Tuesday, May 7, 2024

Want to fire your real estate agent? Try this.

Lewis Buckley (right) and Allan Wood (left), the entrepreneurs behind Hiizzy.com
Lewis Buckley (right) and Allan Wood (left), the entrepreneurs behind Hiizzy.com
  • A $418 million legal settlement in March upended the residential real estate market.
  • Self-representation is set to become more popular, with agent-free transactions.
  • Startup Hiizzy is trying to capitalize on this shift by offering an online marketplace for buyers and sellers.

In March, a $418 million legal settlement changed the real-estate market forever. Fat agent commissions are out. Representing yourself is in.

If you want to fire your real-estate agent, the startup world is already working to help you.

One new offering is from Hiizzy, which is building an online marketplace where home buyers and sellers come together to complete transactions themselves.

The startup got going earlier this year. It's the brainchild of Lewis Buckley and Allan Wood who met during a private home sale process that — you guessed it — involved no real estate agents.

Having seen how simple the process could be, and how much cheaper, they wondered why more people don't buy and sell their homes this way. That's when they started building Hiizzy together.

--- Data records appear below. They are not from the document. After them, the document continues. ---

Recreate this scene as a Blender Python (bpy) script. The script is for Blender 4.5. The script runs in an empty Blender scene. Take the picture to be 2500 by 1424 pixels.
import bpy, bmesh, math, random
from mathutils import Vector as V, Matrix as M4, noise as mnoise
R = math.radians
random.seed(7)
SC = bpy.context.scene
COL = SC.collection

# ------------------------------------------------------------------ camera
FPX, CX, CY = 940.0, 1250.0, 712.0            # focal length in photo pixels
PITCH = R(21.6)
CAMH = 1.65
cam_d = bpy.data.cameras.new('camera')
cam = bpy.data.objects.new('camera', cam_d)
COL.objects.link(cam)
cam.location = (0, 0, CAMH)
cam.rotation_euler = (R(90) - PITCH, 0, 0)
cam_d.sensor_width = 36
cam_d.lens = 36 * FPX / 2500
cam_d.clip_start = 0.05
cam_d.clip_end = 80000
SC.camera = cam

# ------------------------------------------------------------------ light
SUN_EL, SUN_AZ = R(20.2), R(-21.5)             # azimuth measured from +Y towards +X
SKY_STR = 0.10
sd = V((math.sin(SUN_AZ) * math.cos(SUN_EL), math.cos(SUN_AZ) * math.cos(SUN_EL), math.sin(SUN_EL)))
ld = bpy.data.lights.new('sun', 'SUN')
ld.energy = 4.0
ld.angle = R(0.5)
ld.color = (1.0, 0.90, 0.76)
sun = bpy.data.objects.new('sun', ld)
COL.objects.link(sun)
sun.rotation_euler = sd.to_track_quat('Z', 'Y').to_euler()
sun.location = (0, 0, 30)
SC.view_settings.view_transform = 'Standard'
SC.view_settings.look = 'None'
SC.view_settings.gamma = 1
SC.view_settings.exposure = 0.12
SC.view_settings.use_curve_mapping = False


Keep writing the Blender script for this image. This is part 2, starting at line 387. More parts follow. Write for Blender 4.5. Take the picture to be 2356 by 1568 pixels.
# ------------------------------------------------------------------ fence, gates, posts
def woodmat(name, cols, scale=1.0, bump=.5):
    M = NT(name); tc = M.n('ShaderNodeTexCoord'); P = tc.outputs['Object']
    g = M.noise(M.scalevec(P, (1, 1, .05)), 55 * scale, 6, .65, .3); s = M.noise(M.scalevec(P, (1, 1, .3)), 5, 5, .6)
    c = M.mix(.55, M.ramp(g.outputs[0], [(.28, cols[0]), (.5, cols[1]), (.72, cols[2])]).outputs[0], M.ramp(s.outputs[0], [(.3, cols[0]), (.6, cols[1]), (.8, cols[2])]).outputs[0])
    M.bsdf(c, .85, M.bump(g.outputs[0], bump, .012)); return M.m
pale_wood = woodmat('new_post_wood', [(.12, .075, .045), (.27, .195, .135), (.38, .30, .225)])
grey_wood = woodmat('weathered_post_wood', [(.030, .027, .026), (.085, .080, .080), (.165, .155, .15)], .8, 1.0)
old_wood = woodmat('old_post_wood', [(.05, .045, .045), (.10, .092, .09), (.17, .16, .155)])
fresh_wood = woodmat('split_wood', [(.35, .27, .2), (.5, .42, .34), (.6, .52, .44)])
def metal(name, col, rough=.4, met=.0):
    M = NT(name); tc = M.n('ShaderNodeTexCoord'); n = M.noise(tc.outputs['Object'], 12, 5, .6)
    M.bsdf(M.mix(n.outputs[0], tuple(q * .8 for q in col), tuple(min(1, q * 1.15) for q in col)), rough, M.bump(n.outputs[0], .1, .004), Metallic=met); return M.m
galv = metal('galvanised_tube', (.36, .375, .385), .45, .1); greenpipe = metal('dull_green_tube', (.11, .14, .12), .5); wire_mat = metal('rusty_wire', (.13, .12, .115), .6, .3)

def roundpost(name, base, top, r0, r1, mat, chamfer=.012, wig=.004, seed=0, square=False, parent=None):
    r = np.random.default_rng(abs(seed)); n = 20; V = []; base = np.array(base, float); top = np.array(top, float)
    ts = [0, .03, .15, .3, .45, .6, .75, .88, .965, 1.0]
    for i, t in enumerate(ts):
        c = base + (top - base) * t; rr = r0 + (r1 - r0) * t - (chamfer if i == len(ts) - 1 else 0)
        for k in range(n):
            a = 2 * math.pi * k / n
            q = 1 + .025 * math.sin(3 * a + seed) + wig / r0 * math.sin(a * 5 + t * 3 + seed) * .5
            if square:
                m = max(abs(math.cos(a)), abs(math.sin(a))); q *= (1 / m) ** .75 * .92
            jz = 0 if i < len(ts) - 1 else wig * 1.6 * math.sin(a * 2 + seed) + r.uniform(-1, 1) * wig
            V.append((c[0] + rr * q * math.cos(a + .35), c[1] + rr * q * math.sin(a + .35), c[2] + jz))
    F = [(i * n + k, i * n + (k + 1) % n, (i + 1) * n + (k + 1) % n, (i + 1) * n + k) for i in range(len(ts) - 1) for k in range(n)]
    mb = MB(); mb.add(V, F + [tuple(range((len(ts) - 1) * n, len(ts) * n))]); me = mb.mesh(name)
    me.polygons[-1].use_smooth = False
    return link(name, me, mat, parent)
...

Hiizzy works like this for home sellers:

  • On Hiizzy.com, they can create a property listing with uploaded photos and a website URL for sharing. This is free for now, but the startup plans to charge a small flat fee in the future.
  • There's access to recent local property sale price data to help sellers set a realistic asking price.
  • It comes with an AI writing tool so sellers can easily generate a compelling property description.
  • The service lets sellers communicate directly and securely with buyers.
  • It offers a tool to book viewing requests and respond to offers 24/7.

In the US, commissions on home transitions have hovered between 5% and 6% of the sale price for decades. In the UK, real estate agents charge a 1% to 3% of the property sale price, and then sellers usually have to hire someone else to handle the legal stuff.

Hiizzy is starting in the UK, where it plans to introduce a £395 ($496) flat listing fee for home sellers in the future. At the moment, listings are free, but even with the full fee, selling a home on Hiizzy.com without an agent could be way cheaper.

Take a £500,000 property as an example. Even with the lowest 1% commission rate of a traditional estate agent, a homeowner would save £4,605 if they paid Hiizzy's £395 flat fee. For a £750,000 home and a 3% commission, the savings would exceed £20,000.

Traditional estate agents mostly handle these tasks: They value the property; they photograph it; then create the listing and the advertising. They also communicate with buyers and handle viewings and price negotiations.

This can all be done online now without agents.

Albert Fox Cahn, founder of the Surveillance Technology Oversight Project, recently bought a property himself, saving $50,000. He has a simple formula for those thinking of taking the jump.

"Do you have an internet connection? Do you have at least a seventh-grade reading level? Do you like saving money? If your answer yes to all three, you're in fantastic shape to be your own agent," he wrote in a recent Business Insider essay.